There is also the appeal currently being considered by the Third District Court of Appeal (Miami) regarding whether the exclusive remedy of Florida workers' compensation is unconstitutional, due to the changes made in benefits over the decades. This is Florida Workers' Advocates v. State of Florida, but is being called "Padgett" by most. Until mid-October, there was doubt as to whether the Third District Court of Appeal (DCA) would consider that case or certify it to the Florida Supreme Court, but that doubt has resolved. The Third DCA will decide the appeal. Whether or when the Supreme Court will become involved in Padgett remains to be seen.

Four interesting cases, each of which has received a significant amount of attention in this blog and elsewhere. In discussing these in various previous posts, I failed to mention the fifth intriguing workers' compensation appellate court case of 2014, which until recently was pending in the Florida Supreme Court. It was a third constitutional challenge, but it received less attention as it was arguably more tangentially connected to broader issues like indemnity benefit provisions and attorney fees.

This one, Brock v. Waste Pro USA (SC14-1208), centered on misrepresentation. Section 440.105 is titled "Prohibited activities; reports; penalties; limitations." This statute section contains a variety of prohibitions on false statements.

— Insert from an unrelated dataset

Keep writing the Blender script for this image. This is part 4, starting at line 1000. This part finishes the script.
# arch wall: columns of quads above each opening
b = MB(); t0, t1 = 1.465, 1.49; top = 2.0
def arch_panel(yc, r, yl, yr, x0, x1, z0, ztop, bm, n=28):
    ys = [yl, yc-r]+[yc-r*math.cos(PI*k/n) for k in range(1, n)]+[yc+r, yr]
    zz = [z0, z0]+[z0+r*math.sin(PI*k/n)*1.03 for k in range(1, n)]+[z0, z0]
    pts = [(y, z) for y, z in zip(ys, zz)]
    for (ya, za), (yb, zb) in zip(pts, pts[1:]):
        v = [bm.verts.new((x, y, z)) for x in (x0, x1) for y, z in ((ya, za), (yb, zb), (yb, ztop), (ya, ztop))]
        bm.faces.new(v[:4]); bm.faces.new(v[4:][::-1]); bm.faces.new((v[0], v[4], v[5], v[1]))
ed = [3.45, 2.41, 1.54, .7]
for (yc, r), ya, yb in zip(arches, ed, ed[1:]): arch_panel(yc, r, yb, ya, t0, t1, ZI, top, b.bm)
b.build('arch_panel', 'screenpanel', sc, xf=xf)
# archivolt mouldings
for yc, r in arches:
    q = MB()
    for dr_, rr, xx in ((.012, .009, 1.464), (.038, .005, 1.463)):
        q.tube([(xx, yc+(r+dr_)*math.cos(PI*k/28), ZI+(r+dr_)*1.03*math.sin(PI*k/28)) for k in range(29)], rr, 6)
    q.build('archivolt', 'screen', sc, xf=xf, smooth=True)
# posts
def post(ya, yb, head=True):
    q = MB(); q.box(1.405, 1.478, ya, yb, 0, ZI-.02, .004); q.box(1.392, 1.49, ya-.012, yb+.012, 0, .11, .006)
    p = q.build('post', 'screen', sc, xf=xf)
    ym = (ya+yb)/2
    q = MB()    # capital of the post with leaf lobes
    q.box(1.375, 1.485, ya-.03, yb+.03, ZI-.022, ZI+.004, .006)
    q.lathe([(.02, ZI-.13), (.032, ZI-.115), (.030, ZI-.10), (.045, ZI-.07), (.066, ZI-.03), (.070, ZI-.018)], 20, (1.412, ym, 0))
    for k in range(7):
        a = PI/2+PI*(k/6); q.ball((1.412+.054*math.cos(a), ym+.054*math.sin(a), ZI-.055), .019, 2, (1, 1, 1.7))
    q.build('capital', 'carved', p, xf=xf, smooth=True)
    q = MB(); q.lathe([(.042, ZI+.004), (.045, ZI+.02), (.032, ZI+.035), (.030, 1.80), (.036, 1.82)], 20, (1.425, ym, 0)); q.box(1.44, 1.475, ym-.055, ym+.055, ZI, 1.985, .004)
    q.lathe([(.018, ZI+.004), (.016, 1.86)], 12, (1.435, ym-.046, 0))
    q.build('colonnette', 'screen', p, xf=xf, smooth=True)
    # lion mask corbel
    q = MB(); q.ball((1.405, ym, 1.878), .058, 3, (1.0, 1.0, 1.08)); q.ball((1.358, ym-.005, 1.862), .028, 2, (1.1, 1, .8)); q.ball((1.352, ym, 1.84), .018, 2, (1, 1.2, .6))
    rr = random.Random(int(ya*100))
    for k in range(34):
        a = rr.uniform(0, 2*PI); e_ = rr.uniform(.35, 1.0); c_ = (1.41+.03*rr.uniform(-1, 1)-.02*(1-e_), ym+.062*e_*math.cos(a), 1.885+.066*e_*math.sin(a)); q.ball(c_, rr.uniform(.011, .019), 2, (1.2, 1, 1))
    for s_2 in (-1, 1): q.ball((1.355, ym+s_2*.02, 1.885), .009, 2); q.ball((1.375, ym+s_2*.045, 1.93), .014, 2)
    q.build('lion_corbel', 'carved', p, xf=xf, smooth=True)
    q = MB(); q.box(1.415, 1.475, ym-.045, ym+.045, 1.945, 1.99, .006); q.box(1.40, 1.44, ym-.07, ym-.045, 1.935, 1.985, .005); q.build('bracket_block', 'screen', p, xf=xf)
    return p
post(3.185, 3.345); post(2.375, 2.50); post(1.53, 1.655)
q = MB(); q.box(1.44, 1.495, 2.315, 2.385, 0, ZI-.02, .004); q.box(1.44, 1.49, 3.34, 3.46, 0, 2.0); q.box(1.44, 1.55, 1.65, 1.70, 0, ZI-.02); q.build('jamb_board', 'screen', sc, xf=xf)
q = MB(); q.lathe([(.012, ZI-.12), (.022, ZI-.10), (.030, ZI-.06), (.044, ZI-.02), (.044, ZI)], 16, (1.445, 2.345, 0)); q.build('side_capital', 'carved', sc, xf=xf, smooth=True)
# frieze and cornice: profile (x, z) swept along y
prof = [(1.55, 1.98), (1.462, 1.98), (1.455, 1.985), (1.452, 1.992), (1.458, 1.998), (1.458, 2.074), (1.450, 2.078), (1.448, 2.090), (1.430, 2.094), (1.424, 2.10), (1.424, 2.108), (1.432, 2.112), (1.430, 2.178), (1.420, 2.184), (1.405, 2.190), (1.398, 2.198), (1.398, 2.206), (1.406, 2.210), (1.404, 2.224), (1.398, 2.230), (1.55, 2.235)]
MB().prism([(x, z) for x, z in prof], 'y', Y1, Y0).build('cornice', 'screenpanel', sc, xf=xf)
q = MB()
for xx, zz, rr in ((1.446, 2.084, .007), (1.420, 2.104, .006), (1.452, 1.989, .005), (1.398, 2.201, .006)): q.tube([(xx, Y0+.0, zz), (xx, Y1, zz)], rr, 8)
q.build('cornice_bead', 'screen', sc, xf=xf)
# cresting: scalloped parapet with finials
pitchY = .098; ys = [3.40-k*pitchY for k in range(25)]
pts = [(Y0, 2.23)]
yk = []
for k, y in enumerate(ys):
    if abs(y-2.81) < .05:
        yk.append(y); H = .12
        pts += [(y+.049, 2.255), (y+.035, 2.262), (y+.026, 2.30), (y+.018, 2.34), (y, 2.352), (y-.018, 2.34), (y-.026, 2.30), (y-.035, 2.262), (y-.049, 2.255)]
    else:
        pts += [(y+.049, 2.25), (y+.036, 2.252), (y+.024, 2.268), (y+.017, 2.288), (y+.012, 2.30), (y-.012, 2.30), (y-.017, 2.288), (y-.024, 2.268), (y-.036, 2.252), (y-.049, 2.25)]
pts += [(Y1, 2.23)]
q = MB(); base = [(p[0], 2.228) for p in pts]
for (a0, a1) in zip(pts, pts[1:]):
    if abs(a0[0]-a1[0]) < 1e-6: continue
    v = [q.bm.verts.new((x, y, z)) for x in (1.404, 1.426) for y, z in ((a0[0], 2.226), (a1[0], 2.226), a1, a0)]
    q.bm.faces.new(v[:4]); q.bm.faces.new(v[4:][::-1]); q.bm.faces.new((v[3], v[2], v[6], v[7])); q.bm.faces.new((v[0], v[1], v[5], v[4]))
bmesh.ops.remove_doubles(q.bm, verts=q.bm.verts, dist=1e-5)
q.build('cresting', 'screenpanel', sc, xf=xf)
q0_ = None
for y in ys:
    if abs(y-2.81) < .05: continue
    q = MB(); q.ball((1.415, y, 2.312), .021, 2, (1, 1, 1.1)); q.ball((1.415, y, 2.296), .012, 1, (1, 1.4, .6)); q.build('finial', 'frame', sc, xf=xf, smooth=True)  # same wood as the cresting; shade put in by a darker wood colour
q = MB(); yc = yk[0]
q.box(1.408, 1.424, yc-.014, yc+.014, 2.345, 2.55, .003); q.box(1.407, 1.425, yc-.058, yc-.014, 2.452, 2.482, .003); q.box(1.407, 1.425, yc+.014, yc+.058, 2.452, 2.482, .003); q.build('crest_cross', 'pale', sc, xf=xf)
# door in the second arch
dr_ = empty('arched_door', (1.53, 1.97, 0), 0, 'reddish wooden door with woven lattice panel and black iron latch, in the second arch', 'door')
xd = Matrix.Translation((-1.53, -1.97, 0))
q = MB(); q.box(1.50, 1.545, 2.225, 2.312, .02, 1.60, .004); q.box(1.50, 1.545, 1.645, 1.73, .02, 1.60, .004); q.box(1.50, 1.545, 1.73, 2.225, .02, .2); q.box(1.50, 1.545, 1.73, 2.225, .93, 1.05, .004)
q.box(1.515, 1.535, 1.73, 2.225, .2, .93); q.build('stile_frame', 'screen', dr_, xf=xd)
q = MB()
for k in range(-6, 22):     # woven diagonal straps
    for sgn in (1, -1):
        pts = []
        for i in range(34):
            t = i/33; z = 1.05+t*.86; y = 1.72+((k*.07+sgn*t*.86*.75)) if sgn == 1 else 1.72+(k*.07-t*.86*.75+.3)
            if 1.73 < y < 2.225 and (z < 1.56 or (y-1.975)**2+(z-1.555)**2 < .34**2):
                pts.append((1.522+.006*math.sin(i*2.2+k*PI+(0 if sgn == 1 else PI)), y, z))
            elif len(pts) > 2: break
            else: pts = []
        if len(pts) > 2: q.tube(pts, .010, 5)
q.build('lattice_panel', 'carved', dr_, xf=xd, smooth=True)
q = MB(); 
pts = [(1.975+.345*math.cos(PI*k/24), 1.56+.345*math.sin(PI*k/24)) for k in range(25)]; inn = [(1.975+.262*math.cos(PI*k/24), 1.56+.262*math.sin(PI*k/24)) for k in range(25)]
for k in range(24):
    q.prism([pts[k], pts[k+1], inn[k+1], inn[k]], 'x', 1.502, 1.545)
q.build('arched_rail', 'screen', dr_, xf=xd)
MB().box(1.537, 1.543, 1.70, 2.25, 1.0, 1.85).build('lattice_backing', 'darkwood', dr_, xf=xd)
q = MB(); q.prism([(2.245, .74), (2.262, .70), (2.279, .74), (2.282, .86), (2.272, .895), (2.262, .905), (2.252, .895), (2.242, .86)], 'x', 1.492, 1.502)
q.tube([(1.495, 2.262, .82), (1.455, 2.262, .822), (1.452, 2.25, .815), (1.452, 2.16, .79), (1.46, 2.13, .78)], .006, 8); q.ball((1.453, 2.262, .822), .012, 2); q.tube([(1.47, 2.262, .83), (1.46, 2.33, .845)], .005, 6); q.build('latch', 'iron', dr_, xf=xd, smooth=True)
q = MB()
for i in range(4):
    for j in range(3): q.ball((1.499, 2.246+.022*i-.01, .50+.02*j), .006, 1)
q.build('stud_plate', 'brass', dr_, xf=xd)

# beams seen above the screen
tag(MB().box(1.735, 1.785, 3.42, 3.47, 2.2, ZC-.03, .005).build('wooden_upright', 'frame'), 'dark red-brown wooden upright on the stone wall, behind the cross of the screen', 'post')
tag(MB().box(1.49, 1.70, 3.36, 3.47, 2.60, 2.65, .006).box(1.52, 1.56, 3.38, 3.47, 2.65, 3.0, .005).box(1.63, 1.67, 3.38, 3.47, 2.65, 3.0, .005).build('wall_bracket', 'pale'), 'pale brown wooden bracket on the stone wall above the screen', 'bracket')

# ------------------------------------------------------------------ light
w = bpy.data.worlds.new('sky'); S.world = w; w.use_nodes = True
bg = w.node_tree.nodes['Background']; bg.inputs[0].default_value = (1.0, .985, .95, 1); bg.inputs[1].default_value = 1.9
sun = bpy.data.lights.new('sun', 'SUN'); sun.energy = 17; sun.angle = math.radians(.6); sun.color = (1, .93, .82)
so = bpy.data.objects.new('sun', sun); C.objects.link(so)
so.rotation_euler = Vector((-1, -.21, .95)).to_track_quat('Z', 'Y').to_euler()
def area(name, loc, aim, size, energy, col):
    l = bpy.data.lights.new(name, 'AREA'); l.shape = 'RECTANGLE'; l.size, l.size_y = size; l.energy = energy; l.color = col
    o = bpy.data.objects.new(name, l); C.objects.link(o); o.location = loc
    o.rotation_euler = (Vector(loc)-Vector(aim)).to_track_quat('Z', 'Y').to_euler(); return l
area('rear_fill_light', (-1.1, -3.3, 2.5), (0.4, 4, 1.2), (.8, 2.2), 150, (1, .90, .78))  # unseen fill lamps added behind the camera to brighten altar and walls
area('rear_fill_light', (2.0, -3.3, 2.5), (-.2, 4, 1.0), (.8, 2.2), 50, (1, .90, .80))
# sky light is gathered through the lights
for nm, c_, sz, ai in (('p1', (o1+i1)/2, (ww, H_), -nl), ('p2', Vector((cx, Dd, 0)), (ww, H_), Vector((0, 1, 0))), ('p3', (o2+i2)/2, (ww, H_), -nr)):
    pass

Francisco Brock was arrested during a raid on Waste Pro USA, Inc. in Ft. Pierce. He was "undocumented" (quote from the appellant's brief in the Supreme Court), and charged with violating Florida Statute section 440.105(4)(b)(9), which says:

"It shall be unlawful for any person: To knowingly present or cause to be presented any false, fraudulent, or misleading oral or written statement to any person as evidence of identity for the purpose of obtaining employment or filing or supporting a claim for workers’ compensation benefits." (Emphasis added).

The arrest affidavit stated that the charge was "W/C Fraud." The arrest apparently followed a complaint by a life insurance company, which alleged that multiple Waste Pro employees had "submitted false social security numbers for the purpose of employment." (Quote from the appellant's brief in the Supreme Court). I think it might have intended "obtaining employment."

The claimant sought to dismiss the criminal charges on the grounds that no workers' compensation claim was ever made. There was apparently no dispute on this issue. Essentially, Mr. Brock argued he cannot be guilty of "workers' compensation fraud" because he never suffered or sought benefits for any workers' compensation injury or illness. Thus, he argued, this statute is applicable only when a workers' compensation claim is made.

In March 2013, the trial court agreed and dismissed the charges on the basis that the state did not prove that Mr. Brock "obtained employment for the purpose of workers' compensation benefits." The trial court essentially concluded that the false statements in obtaining employment only become fraud if that employment then leads to a workers' compensation accident or illness.

The State of Florida appealed that dismissal to the Fourth District Court of Appeal, which held that the statute is "clear and unambiguous." The Court concluded that this statute "makes it a crime to present  . . . any false, fraudulent, or misleading oral or written statement to any person as evidence of identity for the purpose of obtaining employment . . .."  (Quote from the appellant's brief in the Supreme Court). Their conclusion is that this statute is not dependent upon the subsequent occurrence of or claim for workers' compensation.

The Court noted that because the statute is "clear and unambiguous" it need not resort to an analysis of statutory intent. However, it then bolstered its opinion concluding that the statutory intent nonetheless supports its conclusion, stating "our analysis confirms the legislature intended to prohibit illegal aliens from using false identification information to obtain employment, and by doing so, specifically intended to close their gateway into the Florida workers' compensation system." The Court cited "the Florida  Senate Interim Project Report 2004-110 (December 2003) in discussing its conclusion regarding statutory intent. 

Mr. Brock sought discretionary review of that decision by the Florida Supreme Court in June 2014, Brock v. State of Florida (SC14-1208). Essentially, Mr. Brock argued that the Fourth DCA holding in his case conflicted with the First District Court of Appeal decision in Matrix Employee Leasing v. Hernandez. Briefs were filed with the Court regarding the issue of the Court's jurisdiction, Mr. Brock's on June 25, 2014 and the State of Florida's August 13, 2014. Both briefs are interesting reading. 

The State of Florida argued that the two cases were not in conflict and therefore the Supreme Court should deny discretionary review. On September 29, 2014, the Court declined to accept jurisdiction of the case, stating on its docket:

"This cause having heretofore been submitted to the Court on jurisdictional briefs and portions of the record deemed necessary to reflect jurisdiction under Article V, Section 3(b), Florida Constitution, and the Court having determined that it should decline to accept jurisdiction, it is ordered that the petition for review is denied. No motion for rehearing will be entertained by the Court. See Fla. R. App. P. 9.330(d)(2)."

So, the third Supreme Court constitutional challenge of 2014, and the last to be brought to the court is the first to be resolved. According to the Fourth DCA, the provisions of Section 440.105 say that people cannot "knowingly present or cause to be presented any false, fraudulent, or misleading oral or written statement to any person as evidence of identity for the purpose of obtaining employment." The Fourth DCA says that this clause stands on its own and that using false documents or statements to obtain employment is a crime, with or without a workers' compensation accident or injury occurring. That is controlling authority in the Fourth District. 

In Florida, that is not controlling authority in the other four Districts. If the issue is raised in one of the other Districts, Brock v. Waste Pro is persuasive authority that may be followed, but the other Districts are not compelled to follow it. If one of the other four Districts concludes otherwise, then there may be conflict, which may lead the Supreme Court to consider the issue. Until such a conflict occurs, however, it appears unlikely that the Supreme Court will be considering this issue. 

And now everyone can turn their full attention back to Castellanos, Morales, Padgett, and Westphal. Each is intriguing in its own right.